GIVEN PROBLEM »
Without the pictures, set down every line of the data exactly.

DATA BLOCK »
━━━━━━━━━━━━━━━━━━━━
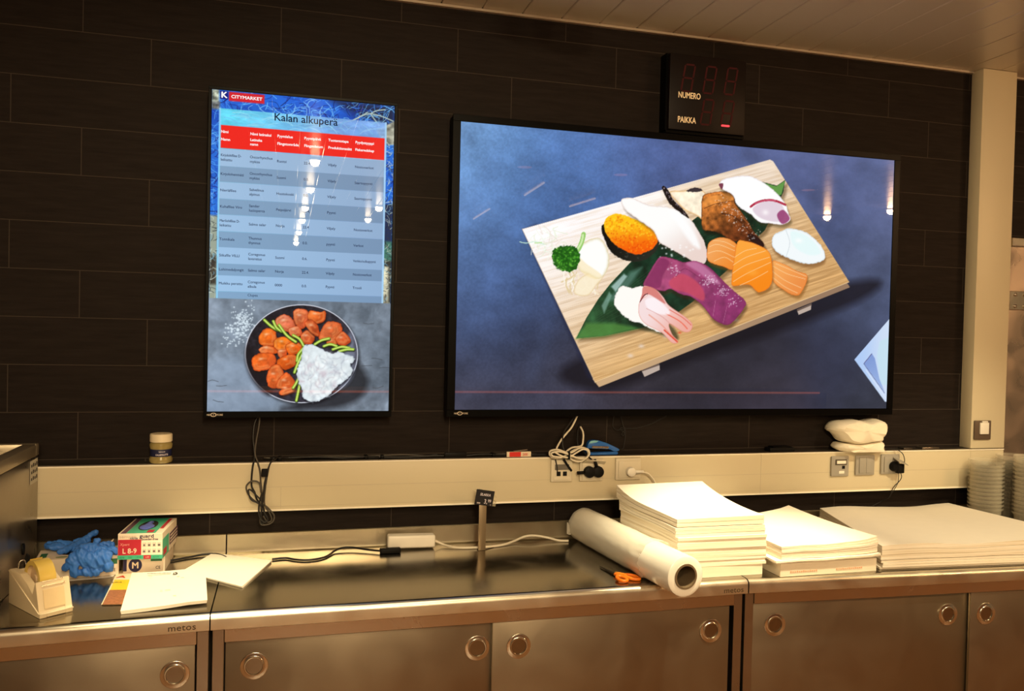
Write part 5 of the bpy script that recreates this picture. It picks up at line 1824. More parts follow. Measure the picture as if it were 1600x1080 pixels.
def clear_plastic(name, tint, rough, body, edge=.35):
    m = bpy.data.materials.new(name)
    m.use_nodes = True
    nt = m.node_tree
    N, L = nt.nodes.new, nt.links.new
    b = nt.nodes['Principled BSDF']
    b.inputs['Base Color'].default_value = lin(tint)
    b.inputs['Roughness'].default_value = rough
    no = N('ShaderNodeTexNoise')
    no.inputs['Scale'].default_value = 30
    bp = N('ShaderNodeBump')
    bp.inputs['Strength'].default_value = .3
    bp.inputs['Distance'].default_value = .001
    L(no.outputs[0], bp.inputs['Height'])
    L(bp.outputs[0], b.inputs['Normal'])
    tr = N('ShaderNodeBsdfTransparent')
    lw = N('ShaderNodeLayerWeight')
    lw.inputs[0].default_value = .4
    mr = N('ShaderNodeMapRange')
    mr.inputs[3].default_value = body
    mr.inputs[4].default_value = min(1, body + edge)
    L(lw.outputs['Facing'], mr.inputs[0])
    ms = N('ShaderNodeMixShader')
    L(mr.outputs[0], ms.inputs[0])
    L(tr.outputs[0], ms.inputs[1])
    L(b.outputs[0], ms.inputs[2])
    L(ms.outputs[0], nt.nodes['Material Output'].inputs[0])
    return m
CLEARBAG = clear_plastic('clear_bag_film', (236, 230, 216), .10, .30, .55)
obj('loose_wrapper', bm, CLEARBAG, ROLL, True)
bm = bmesh.new()
for k in range(7):       # gathered tail of the bag at the far end
    a = -1.2 + k * .28
    p0 = RM @ Vector((-.046 * math.cos(a * .6) , -.030 + k * .004, Ln + .004))
    sgn = -1 if (RM @ Vector((1, 0, 0)) - RM @ Vector((0, 0, 0))).x > 0 else 1
    d = Vector((-.045, .006, .004 * k - .008))
    tube(bm, [C2 + Vector((-.050, .004, -.030 + k * .003)), C2 + Vector((-.062, -.004, -.030 + k * .005)), C2 + Vector((-.072, -.010, -.022 + k * .006))], .0022, 6, 4)
obj('wrapper_tail', bm, CLEARBAG, ROLL, True)

# ---------------------------------------------------------------- scissors
t = thing('scissors', 'orange handled scissors lying on the worktop in front of the plastic roll', 'scissors', (2.34, -.5, CT))
orange = mat('orange_scissor_plastic', (232, 118, 24), .35, 0, 20, .05)
Z = CT
def loop(cx, cy, rx, ry, rot, z, r=.0052, n=12):
    return [(cx + rx * math.cos(a) * math.cos(rot) - ry * math.sin(a) * math.sin(rot), cy + rx * math.cos(a) * math.sin(rot) + ry * math.sin(a) * math.cos(rot), z + .002 * math.sin(a)) for a in np.linspace(0, 2 * math.pi, n, endpoint=False)]
h1_ = obj('handle', (lambda bm: (tube(bm, loop(2.344, -.545, .0135, .020, .2, Z + .0085), .0052, 10, 5, True), tube(bm, [(2.347, -.524, Z + .008), (2.345, -.508, Z + .008), (2.342, -.494, Z + .007)], .0055, 8, 4), bm)[-1])(bmesh.new()), orange, t, True)
h2_ = obj('handle', (lambda bm: (tube(bm, loop(2.385, -.530, .0150, .024, .75, Z + .0065), .0050, 10, 5, True), tube(bm, [(2.372, -.512, Z + .007), (2.360, -.500, Z + .008), (2.350, -.492, Z + .008)], .0055, 8, 4), bm)[-1])(bmesh.new()), orange, t, True)
bm = bmesh.new()
prism(bm, [(0, -.0055), (.03, -.0065), (.108, -.0005), (.110, .001), (.03, .005), (0, .0045)], frame((2.345, -.498, Z + .0022), (-.12, 1, 0), (-1, -.12, 0)), .0016)
prism(bm, [(0, -.0045), (.03, -.005), (.100, .0005), (.102, .002), (.03, .0065), (0, .0055)], frame((2.349, -.499, Z + .0052), (-.17, 1, -.012), (-1, -.17, 0)), .0016)
obj('blades', bm, mat('dark_scissor_steel', (60, 52, 44), .3, .8), t)
bm = bmesh.new()
lathe(bm, [(.0045, 0), (.0045, .003), (.003, .004), (0, .004)], 14, Matrix.Translation((2.347, -.490, Z + .0098)), False)
obj('pivot_screw', bm, mat('brass', (190, 150, 70), .3, .8), t)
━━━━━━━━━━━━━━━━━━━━
REPLY »
Write part 5 of the bpy script that recreates this picture. It picks up at line 1824. More parts follow. Measure the picture as if it were 1600x1080 pixels.
def clear_plastic(name, tint, rough, body, edge=.35):
    m = bpy.data.materials.new(name)
    m.use_nodes = True
    nt = m.node_tree
    N, L = nt.nodes.new, nt.links.new
    b = nt.nodes['Principled BSDF']
    b.inputs['Base Color'].default_value = lin(tint)
    b.inputs['Roughness'].default_value = rough
    no = N('ShaderNodeTexNoise')
    no.inputs['Scale'].default_value = 30
    bp = N('ShaderNodeBump')
    bp.inputs['Strength'].default_value = .3
    bp.inputs['Distance'].default_value = .001
    L(no.outputs[0], bp.inputs['Height'])
    L(bp.outputs[0], b.inputs['Normal'])
    tr = N('ShaderNodeBsdfTransparent')
    lw = N('ShaderNodeLayerWeight')
    lw.inputs[0].default_value = .4
    mr = N('ShaderNodeMapRange')
    mr.inputs[3].default_value = body
    mr.inputs[4].default_value = min(1, body + edge)
    L(lw.outputs['Facing'], mr.inputs[0])
    ms = N('ShaderNodeMixShader')
    L(mr.outputs[0], ms.inputs[0])
    L(tr.outputs[0], ms.inputs[1])
    L(b.outputs[0], ms.inputs[2])
    L(ms.outputs[0], nt.nodes['Material Output'].inputs[0])
    return m
CLEARBAG = clear_plastic('clear_bag_film', (236, 230, 216), .10, .30, .55)
obj('loose_wrapper', bm, CLEARBAG, ROLL, True)
bm = bmesh.new()
for k in range(7):       # gathered tail of the bag at the far end
    a = -1.2 + k * .28
    p0 = RM @ Vector((-.046 * math.cos(a * .6) , -.030 + k * .004, Ln + .004))
    sgn = -1 if (RM @ Vector((1, 0, 0)) - RM @ Vector((0, 0, 0))).x > 0 else 1
    d = Vector((-.045, .006, .004 * k - .008))
    tube(bm, [C2 + Vector((-.050, .004, -.030 + k * .003)), C2 + Vector((-.062, -.004, -.030 + k * .005)), C2 + Vector((-.072, -.010, -.022 + k * .006))], .0022, 6, 4)
obj('wrapper_tail', bm, CLEARBAG, ROLL, True)

# ---------------------------------------------------------------- scissors
t = thing('scissors', 'orange handled scissors lying on the worktop in front of the plastic roll', 'scissors', (2.34, -.5, CT))
orange = mat('orange_scissor_plastic', (232, 118, 24), .35, 0, 20, .05)
Z = CT
def loop(cx, cy, rx, ry, rot, z, r=.0052, n=12):
    return [(cx + rx * math.cos(a) * math.cos(rot) - ry * math.sin(a) * math.sin(rot), cy + rx * math.cos(a) * math.sin(rot) + ry * math.sin(a) * math.cos(rot), z + .002 * math.sin(a)) for a in np.linspace(0, 2 * math.pi, n, endpoint=False)]
h1_ = obj('handle', (lambda bm: (tube(bm, loop(2.344, -.545, .0135, .020, .2, Z + .0085), .0052, 10, 5, True), tube(bm, [(2.347, -.524, Z + .008), (2.345, -.508, Z + .008), (2.342, -.494, Z + .007)], .0055, 8, 4), bm)[-1])(bmesh.new()), orange, t, True)
h2_ = obj('handle', (lambda bm: (tube(bm, loop(2.385, -.530, .0150, .024, .75, Z + .0065), .0050, 10, 5, True), tube(bm, [(2.372, -.512, Z + .007), (2.360, -.500, Z + .008), (2.350, -.492, Z + .008)], .0055, 8, 4), bm)[-1])(bmesh.new()), orange, t, True)
bm = bmesh.new()
prism(bm, [(0, -.0055), (.03, -.0065), (.108, -.0005), (.110, .001), (.03, .005), (0, .0045)], frame((2.345, -.498, Z + .0022), (-.12, 1, 0), (-1, -.12, 0)), .0016)
prism(bm, [(0, -.0045), (.03, -.005), (.100, .0005), (.102, .002), (.03, .0065), (0, .0055)], frame((2.349, -.499, Z + .0052), (-.17, 1, -.012), (-1, -.17, 0)), .0016)
obj('blades', bm, mat('dark_scissor_steel', (60, 52, 44), .3, .8), t)
bm = bmesh.new()
lathe(bm, [(.0045, 0), (.0045, .003), (.003, .004), (0, .004)], 14, Matrix.Translation((2.347, -.490, Z + .0098)), False)
obj('pivot_screw', bm, mat('brass', (190, 150, 70), .3, .8), t)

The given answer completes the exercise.